I have just returned from the toilet facilities here at work. I simply must tell you about my ordeal. Here we are.

Upon entering the toilet, I was taken aback by someone standing there. This usually scares the bejesus out of me as I am never prepared for the possibility of someone being on the other side of the door. Often, when I am exiting a room via a door and someone comes through from the opposite direction, I will verbalise my shock. This is often by way of a muted "Fucking hell" or "Jesus Christ". I do this purely to disarm the assailant.

So anyway, we are deviating from the topic. I entered the toilet, got a nasty little shock, and then had to exchange platitudes with the diminutive troglodyte. "Hi Darren" I said, with no discernible sincerity or politeness. "Alright Ian! Are you going to kickboxing tonight?" he replied. My heart sank, I was hoping to leave the conversation at "Hi Darren" as I had, after all, ventured to the toilet to engage in a dump, not a conversation with this poison dwarf.

"No", I stated in response to his question. Again, I did not want to give this pest any more rope. "I am, I'm looking forward to it" he gushed. By this point I had locked myself in a cubicle, hoping that he would get the hint. He kept on talking but I didn't acknowledge his gassing. I figured that if he can't see me, he can't hear me. For all he knows I could have been wittering on about nonsense and the like.

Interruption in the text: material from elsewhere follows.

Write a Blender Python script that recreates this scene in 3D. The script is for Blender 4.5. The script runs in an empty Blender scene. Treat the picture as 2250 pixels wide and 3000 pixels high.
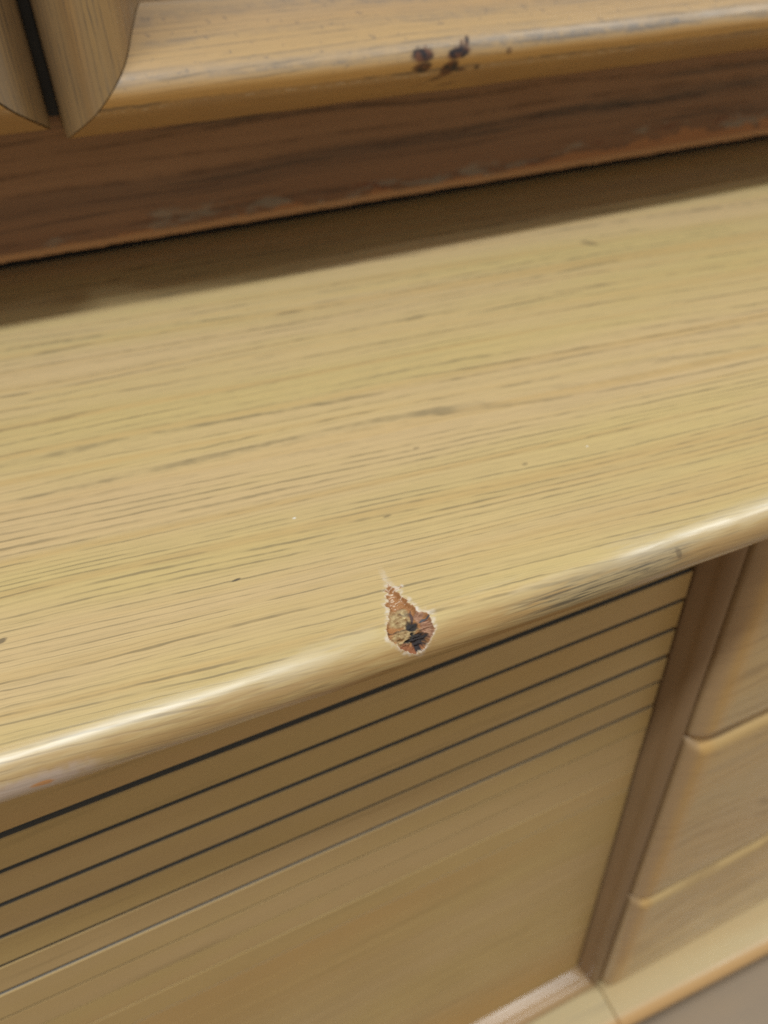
import bpy, math, random
from mathutils import Vector, Matrix, noise

random.seed(7)
sc = bpy.context.scene
COL = sc.collection
S = 0.2                     # all dimensions below are in units of 0.2 m (height of the phone above the shelf)

# ------------------------------------------------------------------ camera
cd = bpy.data.cameras.new("camera")
cam = bpy.data.objects.new("camera", cd)
COL.objects.link(cam)
sc.camera = cam
rx = (0.92408645, -0.38085822, -0.03180027)     # camera right
dn = (-0.26418316, -0.57643, -0.77326303)       # camera down
fw = (0.27617295, 0.72296298, -0.63328747)      # camera forward
m = Matrix(((rx[0], -dn[0], -fw[0], 0), (rx[1], -dn[1], -fw[1], 0), (rx[2], -dn[2], -fw[2], 0), (0, 0, 0, 1)))
m.translation = Vector((0, 0, 1.0 * S))
cam.matrix_world = m
cd.sensor_fit = 'VERTICAL'
cd.sensor_height = 36.0
cd.sensor_width = 27.0
cd.lens = 2330 / 3000 * 36
cd.clip_start = 0.005
cd.clip_end = 100
cd.dof.use_dof = True
cd.dof.focus_distance = 1.30 * S
cd.dof.aperture_fstop = 8.0

# ------------------------------------------------------------------ world and lamps
w = bpy.data.worlds.new("World")
sc.world = w
w.use_nodes = True
w.node_tree.nodes["Background"].inputs[0].default_value = (1.0, 0.93, 0.80, 1)
w.node_tree.nodes["Background"].inputs[1].default_value = 0.40


def tube(name, x0, x1, y, z, wid, power, col):
    """a ceiling tube fitting: a long, narrow area lamp facing down"""
    ld = bpy.data.lights.new(name, 'AREA')
    ld.shape = 'RECTANGLE'
    ld.size = (x1 - x0) * S
    ld.size_y = wid * S
    ld.energy = power * (x1 - x0)
    ld.color = col
    o = bpy.data.objects.new(name, ld)
    o.location = ((x0 + x1) / 2 * S, y * S, z * S)
    COL.objects.link(o)
    return o


TUBE_Y, TUBE_Z = -2.2, 13.0
tube("ledge_highlight_lamp", -10.0, 0.9, TUBE_Y, TUBE_Z, 0.9, 5.8, (0.89, 0.965, 1.0))
tube("ledge_highlight_lamp", 8.4, 19.8, TUBE_Y, TUBE_Z, 0.9, 5.4, (0.89, 0.965, 1.0))
tube("ledge_highlight_lamp", 3.4, 7.4, -4.2, TUBE_Z, 0.4, 1.7, (0.93, 0.98, 1.0))  # added lamp, placed for the highlight on the louvred door's lower ledge

sc.cycles.caustics_reflective = False
sc.cycles.sample_clamp_indirect = 1.5
sc.cycles.use_denoising = False     # keeps the fine pores; the grain left over is that of a phone picture indoors
sc.view_settings.view_transform = 'Standard'
sc.view_settings.look = 'None'
sc.view_settings.exposure = 0.0
sc.view_settings.gamma = 1.0
sc.view_settings.use_curve_mapping = False


# ------------------------------------------------------------------ material helpers
class NT:
    def __init__(self, name):
        self.m = bpy.data.materials.new(name)
        self.m.use_nodes = True
        self.t = self.m.node_tree
        self.t.nodes.clear()
        self.out = self.n('ShaderNodeOutputMaterial')
        self.b = self.n('ShaderNodeBsdfPrincipled')
        self.l(self.b.outputs[0], self.out.inputs[0])

    def n(self, typ, **kw):
        nd = self.t.nodes.new(typ)
        for k, v in kw.items():
            setattr(nd, k, v)
        return nd

    def l(self, a, b):
        self.t.links.new(a, b)

    def put(self, sock, v):
        if hasattr(v, 'is_linked') or hasattr(v, 'links'):
            self.l(v, sock)
        else:
            if isinstance(v, tuple) and len(v) == 3 and sock.type == 'RGBA':
                v = v + (1,)
            sock.default_value = v

    def math(self, op, a, b=0.0, clamp=False):
        nd = self.n('ShaderNodeMath', operation=op, use_clamp=clamp)
        self.put(nd.inputs[0], a)
        self.put(nd.inputs[1], b)
        return nd.outputs[0]

    def step(self, x, lo, hi, a=0.0, b=1.0):
        nd = self.n('ShaderNodeMapRange', interpolation_type='SMOOTHSTEP')
        self.put(nd.inputs[0], x)
        for i, v in enumerate((lo, hi, a, b)):
            self.put(nd.inputs[1 + i], v)
        return nd.outputs[0]

    def mix(self, fac, a, b, mode='MIX'):
        nd = self.n('ShaderNodeMix', data_type='RGBA', blend_type=mode)
        self.put(nd.inputs['Factor'], fac)
        self.put(nd.inputs[6], a)
        self.put(nd.inputs[7], b)
        return nd.outputs[2]

    def uv(self, name):
        nd = self.n('ShaderNodeUVMap', uv_map=name)
        sp = self.n('ShaderNodeSeparateXYZ')
        self.l(nd.outputs[0], sp.inputs[0])
        return sp.outputs[0], sp.outputs[1]

    def vec(self, x, y, z=0.0):
        nd = self.n('ShaderNodeCombineXYZ')
        for i, v in enumerate((x, y, z)):
            self.put(nd.inputs[i], v)
        return nd.outputs[0]

    def noise(self, u, v, su, sv, seed=0.0, detail=2.0, rough=0.5):
        nd = self.n('ShaderNodeTexNoise')
        self.l(self.vec(self.math('MULTIPLY', u, su), self.math('MULTIPLY', v, sv), seed), nd.inputs['Vector'])
        nd.inputs['Scale'].default_value = 1.0
        nd.inputs['Detail'].default_value = detail
        nd.inputs['Roughness'].default_value = rough
        return nd.outputs[0]

    def ellipse(self, x, y, cx, cy, a, b, ang=0.0, wob=None, soft=0.35):
        dx = self.math('SUBTRACT', x, cx)
        dy = self.math('SUBTRACT', y, cy)
        c, s = math.cos(ang), math.sin(ang)
        p = self.math('ADD', self.math('MULTIPLY', dx, c / a), self.math('MULTIPLY', dy, s / a))
        q = self.math('ADD', self.math('MULTIPLY', dx, -s / b), self.math('MULTIPLY', dy, c / b))
        d = self.math('SQRT', self.math('ADD', self.math('MULTIPLY', p, p), self.math('MULTIPLY', q, q)))
        if wob is not None:
            d = self.math('ADD', d, self.math('MULTIPLY', self.math('SUBTRACT', wob, 0.5), 0.9))
        return self.step(d, 1.0 + soft, 1.0 - soft)


def wood(name, colA, colB, colP, pore=0.8, pore_col=(0.06, 0.05, 0.035), ring=26.0, pf=95.0, pu=5.0, rough=0.36, spec=0.5,
         seed=0.0, wave=0.02, streak=0.0, streak_col=(0.05, 0.05, 0.05), streak_f=5.0, coat=0.0, extra=None, bump=0.25,
         pthr=0.56, mark=False, coat_fn=None, lines=0.0, kink=None, coat_rough=0.30):
    """veneer or solid wood: grain runs along U of the map 'grain' (in units of S)"""
    k = NT(name)
    u, v = k.uv('grain')
    w1 = k.math('MULTIPLY', k.math('SUBTRACT', k.noise(u, v, 0.7, 1.6, seed + 1, 2), 0.5), wave * 4)
    w2 = k.math('MULTIPLY', k.math('SUBTRACT', k.noise(u, v, 5.0, 9.0, seed + 2, 2), 0.5), wave * 0.45)
    vv = k.math('ADD', k.math('ADD', v, w1), w2)
    # broad colour bands
    n0 = k.noise(u, vv, 0.45, 3.2, seed + 3, 3, 0.55)
    n1 = k.noise(u, vv, 0.25, ring * 0.35, seed + 4, 2)
    c = k.mix(k.step(n0, 0.35, 0.68), colA, colB)
    c = k.mix(k.step(n1, 0.48, 0.72, 0.0, 0.75), c, colP)
    # growth rings and open pores
    n2 = k.noise(u, vv, 0.16, ring, seed + 5, 2, 0.55)
    rg = k.step(n2, 0.46, 0.60)
    rl = k.step(k.math('ABSOLUTE', k.math('SUBTRACT', n2, 0.54)), 0.05, 0.0)
    rg = k.math('MAXIMUM', k.math('MULTIPLY', rg, 0.55), rl)
    n3 = k.noise(u, vv, pu, pf, seed + 6, 2, 0.6)
    n3b = k.noise(u, vv, pu * 2.2, pf * 2.1, seed + 7, 1)
    po = k.math('MULTIPLY', k.step(n3, pthr, pthr + 0.13), k.math('MULTIPLY', rg, k.step(n3b, 0.30, 0.55, 0.35, 1.0)))
    if lines:
        vl = vv
        if kink is not None:        # wider growth rings towards the back of the board
            vl = k.math('SUBTRACT', vv, k.math('MULTIPLY', k.math('MAXIMUM', k.math('SUBTRACT', vv, kink), 0.0), 0.60))
        jit = k.math('MULTIPLY', k.math('SUBTRACT', k.noise(u, v, 16.0, 60.0, seed + 12, 2, 0.6), 0.5), 0.0062)
        ph = k.math('ADD', k.math('MULTIPLY', k.math('ADD', vl, jit), lines),
                    k.math('MULTIPLY', k.noise(u, vv, 0.22, 2.2, seed + 15, 3, 0.6), lines * 0.16))
        res = []
        for mul, wd, amt in ((1.0, 0.19, 1.0), (2.3, 0.24, 0.30)):
            p2 = k.math('MULTIPLY', ph, mul)
            idn = k.math('FLOOR', p2)
            wn = k.n('ShaderNodeTexWhiteNoise', noise_dimensions='1D')
            k.l(idn, wn.inputs['W'])
            fr_ = k.math('ABSOLUTE', k.math('SUBTRACT', k.math('SUBTRACT', p2, idn), 0.5))
            wdt = k.math('ADD', wd * 0.55, k.math('MULTIPLY', wn.outputs[0], wd * 0.75))
            ln = k.step(k.math('DIVIDE', fr_, wdt), 1.0, 0.25)
            d1 = k.noise(u, k.math('MULTIPLY', idn, 7.31), 4.6 * mul, 1.0, seed + 16, 3, 0.7)
            d2 = k.noise(u, k.math('MULTIPLY', idn, 3.77), 0.6, 1.0, seed + 17, 2, 0.6)
            a_ = k.math('MULTIPLY', k.step(d1, 0.37, 0.62, 0.18, 1.0), k.step(k.math('ADD', d2, k.math('MULTIPLY', wn.outputs[0], 0.35)), 0.38, 0.72, 0.40, 1.0))
            res.append(k.math('MULTIPLY', k.math('MULTIPLY', ln, a_), amt))
        po = k.math('MAXIMUM', k.math('MULTIPLY', po, 0.25), k.math('MAXIMUM', res[0], res[1]))
    soft = k.math('MULTIPLY', rg, k.step(n3, 0.40, 0.75, 0.10, 0.42 if not lines else 0.22))
    c = k.mix(k.math('MULTIPLY', soft, pore), c, tuple(x * 0.55 + y * 0.45 for x, y in zip(colA, pore_col)))
    c = k.mix(k.math('MULTIPLY', po, pore), c, pore_col)
    # fine fibres
    n4 = k.noise(u, v, 14.0, 330.0, seed + 8, 1)
    c = k.mix(k.step(n4, 0.3, 0.7, 0.0, 0.10), c, tuple(x * 0.55 for x in colA))
    n5 = k.noise(u, v, 3.0, 3.0, seed + 9, 4, 0.6)
    c = k.mix(k.step(n5, 0.35, 0.7, 0.0, 0.16), c, tuple(x * 0.72 for x in colB))
    if streak:
        n6 = k.noise(u, vv, 0.55, streak_f, seed + 10, 3, 0.6)
        n7 = k.noise(u, vv, 7.0, streak_f * 9, seed + 11, 2, 0.7)
        st = k.math('MULTIPLY', k.step(n6, 0.52, 0.68), k.step(n7, 0.30, 0.62, 0.25, 1.0))
        c = k.mix(k.math('MULTIPLY', st, streak), c, streak_col)
    r = k.math('ADD', k.step(n5, 0.3, 0.7, rough - 0.05, rough + 0.06), k.math('MULTIPLY', po, 0.2))
    h = k.math('ADD', k.math('MULTIPLY', po, -1.0), k.math('MULTIPLY', n4, 0.25))
    if extra:
        c, r = extra(k, c, r)
    if coat_fn:
        k.b.inputs['Coat IOR'].default_value = 1.75
        k.put(k.b.inputs['Coat Weight'], coat_fn(k))
    if mark:
        at = k.n('ShaderNodeAttribute', attribute_name='mark')
        c = k.mix(at.outputs['Alpha'], c, at.outputs['Color'])
        r = k.math('ADD', r, k.math('MULTIPLY', at.outputs['Alpha'], 0.25))
    k.put(k.b.inputs['Base Color'], c)
    k.put(k.b.inputs['Roughness'], r)
    k.b.inputs['Specular IOR Level'].default_value = spec
    if not coat_fn:
        k.b.inputs['Coat Weight'].default_value = coat
    k.b.inputs['Coat Roughness'].default_value = coat_rough
    bp = k.n('ShaderNodeBump')
    bp.inputs['Strength'].default_value = bump
    bp.inputs['Distance'].default_value = 0.0012 * S
    k.l(h, bp.inputs['Height'])
    k.l(bp.outputs[0], k.b.inputs['Normal'])
    return k.m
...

I forged a shit baffle out of a few squares of toilet paper, wiped the seat thoroughly, and sat down to greet Mr. Brown. It was as the food baby was crowning that I remembered that the interminable little nincompoop was still in the toilet, preening himself in front of the mirror. I seized up, unable to deliver the parcel. I had to wait for the twit to leave the vicinity before normal service could resume. Well, it was a full 3 minutes before he had finished tarting himself up. As soon as I heard the door close I set about cutting the rug and delivering this baby. I was incensed at having to wait to begin my bowel movement, but the anger soon dissolved like so much bicarbonate of soda once the finished article had been expelled.

I removed all trace that anything had ever happened there, washed my hands with the finest soap, and vacated the room. It was the perfect crime. I even had the great fortune to get stuck behind this really fit girl on my way back to my desk. I checked out her behind and it was really quite enjoyable. I call this "The Kinder Egg Experience" because I got chocolate for starters and a toy at the end of it.